The first is the publication of a regular survey by the Personal Investment Authority (PIA), the financial watchdog, of so-called "persistency rates". Basically, these measure the proportion of policyholders who lapse their life insurance, endowment and personal pension policies within a given space of time.

The figures are shocking. What they show is that on average, only 60 per cent of regular premium pensions sold by insurance salespeople are kept going for more than four years.

For some companies the figures are even less. Black Horse Life, owned by Lloyds Bank, manages just 55 per cent. Cornhill has a persistency rate of 53 per cent. Legal & General's salespeople barely manage to get 56 per cent of their policies to stick.

The position with endowments is hardly better. Barely three quarters of people keep their endowments going, on average, for more than four years. And this conceals far worse figures: a third of Abbey Life's policies, a company also owned by Lloyds, are lapsed. Lincoln is even worse, at 59.4 per cent.

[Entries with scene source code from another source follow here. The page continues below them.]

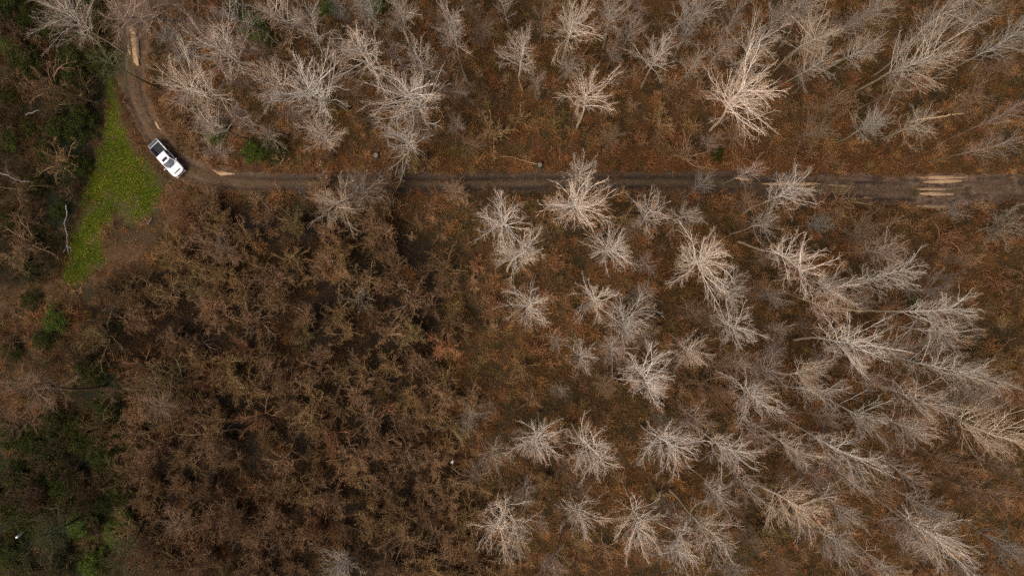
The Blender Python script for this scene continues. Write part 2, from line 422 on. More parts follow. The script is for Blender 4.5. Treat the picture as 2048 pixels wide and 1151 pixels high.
def shrub(seed, kind):
    """about 4 m tall and 2 m in radius. fan: straight radiating stems; tangle: arching curling stems; brush: dense fine"""
    rg = np.random.default_rng(seed); a = Acc()
    n1, wob, el, up, dr = dict(fan=(22, .07, (10, 70), .04, 0), tangle=(13, .19, (12, 60), .10, .50), brush=(26, .13, (5, 60), .03, .12))[kind]
    az = rg.uniform(0, 6.28, n1); e = np.radians(rg.uniform(el[0], el[1], n1))
    d = np.stack([np.sin(e) * np.cos(az), np.sin(e) * np.sin(az), np.cos(e)], 1)
    p = np.stack([rg.normal(0, .12, n1), rg.normal(0, .12, n1), np.full(n1, -.15)], 1)
    L = rg.uniform(2.0, 4.6, n1) * (1 if kind != 'brush' else .8)
    pts, ds = grow(p, d, L, 10, wob, up, rg, dr)
    a.add(tubes(pts, .022 + .012 * L, np.full(n1, .014), 4, .0))
    p2, d2, L2, _ = children(pts, ds, L, 7 if kind != 'brush' else 9, .25, .98, (.4, 1.1), (.28, .55), rg)
    pts2, ds2 = grow(p2, d2, L2, 6, wob * 1.3, up, rg, dr)
    a.add(tubes(pts2, .013 + .006 * L2, np.full(len(L2), .010), 3, .5))
    p3, d3, L3, _ = children(pts2, ds2, L2, 6, .1, .98, (.4, 1.2), (.4, .75), rg)
    pts3, ds3 = grow(p3, d3, L3, 4, wob * 1.6, up, rg, dr)
    a.add(tubes(pts3, np.full(len(L3), .012), np.full(len(L3), .007), 3, 1.0))
    if kind != 'fan':
        p4, d4, L4, _ = children(pts3, ds3, L3, 2, .2, .98, (.5, 1.3), (.5, .9), rg)
        pts4, _ = grow(p4, d4, L4, 3, wob * 1.6, up, rg)
        a.add(tubes(pts4, np.full(len(L4), .009), np.full(len(L4), .006), 3, 1.0))
    return a.mesh('shrub')

def quads_at(c, nrm, size, rg, asp=.7):
    u = perp(nrm, rg); v = np.cross(nrm, u); s = size[:, None]
    V = np.stack([c - u * s, c - v * s * asp, c + u * s, c + v * s * asp], 1).reshape(-1, 3)
    return V, np.arange(len(V)).reshape(-1, 4)

def leafy_shrub(seed, cols, n=5200, r=2.0, h=1.7):
    """evergreen scrub: clumps of leaf sized faces on stems, uneven outline"""
    rg = np.random.default_rng(seed); a = Acc()
    nb = 46; az = rg.uniform(0, 6.28, nb); rr = r * np.sqrt(rg.uniform(.0, 1, nb)) * rg.uniform(.75, 1.1, nb)
    tip = np.stack([rr * np.cos(az), rr * np.sin(az), h * (1.05 - .55 * (rr / r) ** 2) * rg.uniform(.55, 1.1, nb)], 1)
    t = np.linspace(0, 1, 6)[None, :, None]; base = rg.normal(0, .2, (nb, 1, 3)) * np.array([1, 1, 0])
    st = base * (1 - t) + tip[:, None] * t + np.array([0, 0, 1]) * (t * (1 - t)) * .9 + rg.normal(0, .05, (nb, 6, 3))
    a.add(tubes(st, np.full(nb, .02), np.full(nb, .008), 3, 0))
    c = tip[rg.integers(0, nb, n)] + rg.normal(0, .2, (n, 3)) * np.array([1, 1, .8])
    nr = unit(rg.normal(size=(n, 3)) + np.array([0, 0, 1.1])); V, q = quads_at(c, nr, rg.uniform(.035, .085, n), rg)
    cc = np.array(cols)[rg.integers(0, len(cols), n)] * rg.uniform(.7, 1.35, (n, 1))
    Vs = np.concatenate(a.V); tint = np.concatenate([np.tile([.05, .04, .02], (len(Vs), 1)), np.repeat(cc, 4, 0)])
    return np_mesh('evergreen_shrub', np.concatenate([Vs, V]), [np.concatenate(a.Q), q + len(Vs)], {'tint': tint})

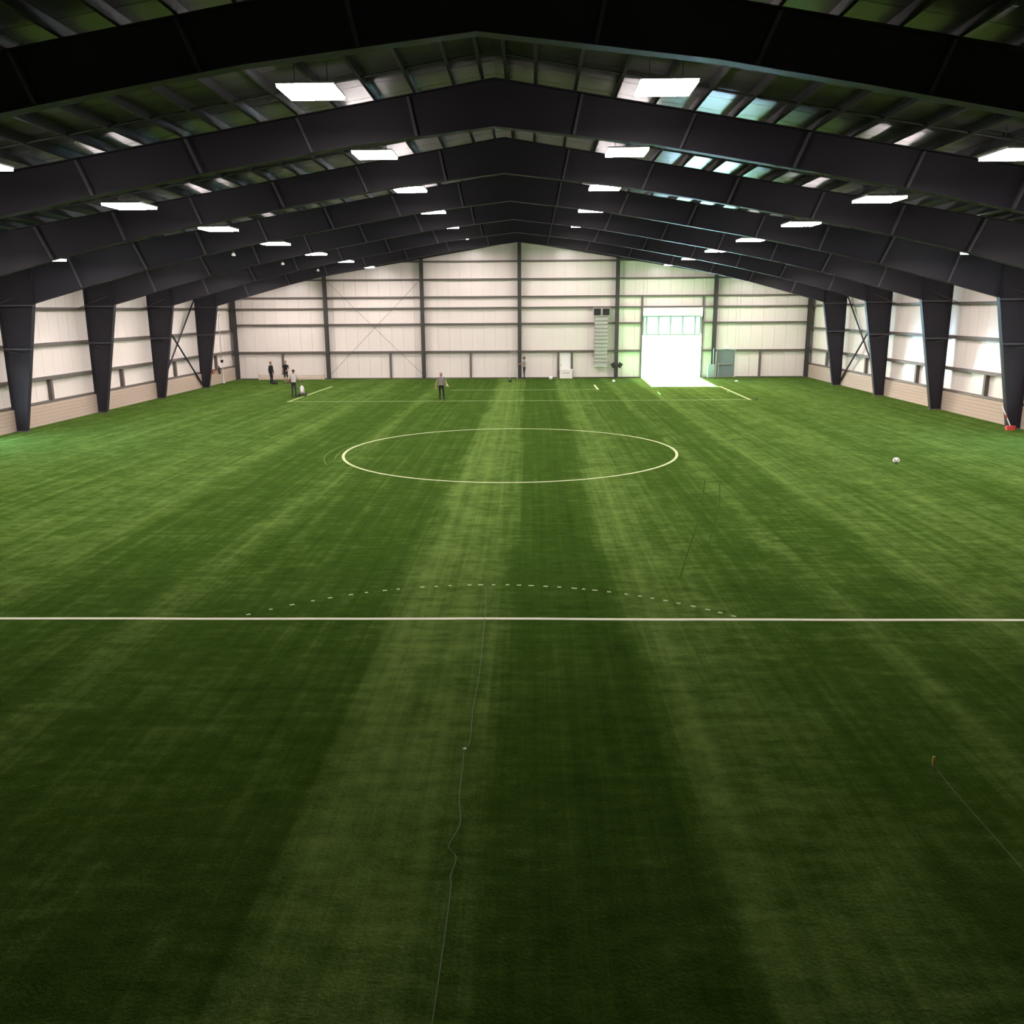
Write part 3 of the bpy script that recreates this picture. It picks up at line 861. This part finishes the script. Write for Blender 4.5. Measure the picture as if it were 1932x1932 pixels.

If people surrender their policies after so short a time, it means mis- selling is still rife within the industry. Moreover, in many cases the amount policyholders will get back from their investment after four years will be negligible. This is because most of these policies are deliberately structured so that all the charges are up-front.

The third issue concerns how advice is given. These figures show clearly that salespeople give worse advice than independent financial advisers (IFAs), though the difference is not staggering. The comparable average lapse rate for regular premium pension policies among insurers who deal with IFAs is 71.5 per cent and 83.8 per cent for endowments.

What makes these facts even worse is the announcement this week that the insurer's trade body, the ABI, has agreed with watchdogs that it will start the process of compensating people who were mis-sold pension top- up policies, knows as FSAVCs.

Except that cases to be reviewed will be confined solely to two groups: those whose in-house scheme, had they joined it, would have included a matching employer's contribution; and sales where payment into an FSAVC was in danger of breaching the total Inland Revenue limit of 15 per cent of annual salary.

This is a bit like the ABI saying: "We will compensate anyone who signed an FSAVC proposal form with their left hand at 3.30pm on a Thursday."

Again, one must ask where the regulators are while this is going on. If reports this week that 30 of them are to receive compensation of up to pounds 4,500 each for the loss of car-parking spaces at work are accurate, they're probably still driving around aimlessly, looking for somewhere to dump their cars.

PS - To the scores of readers who rang or wrote about delays in receiving details about Egg instant access accounts, I have only one word to say: patience. I finally received my application form this week - 11 days after phoning for it. Whoops, there's a further wait of up to 28 days for my application form to be processed. Perhaps they should have called it the Ostrich account.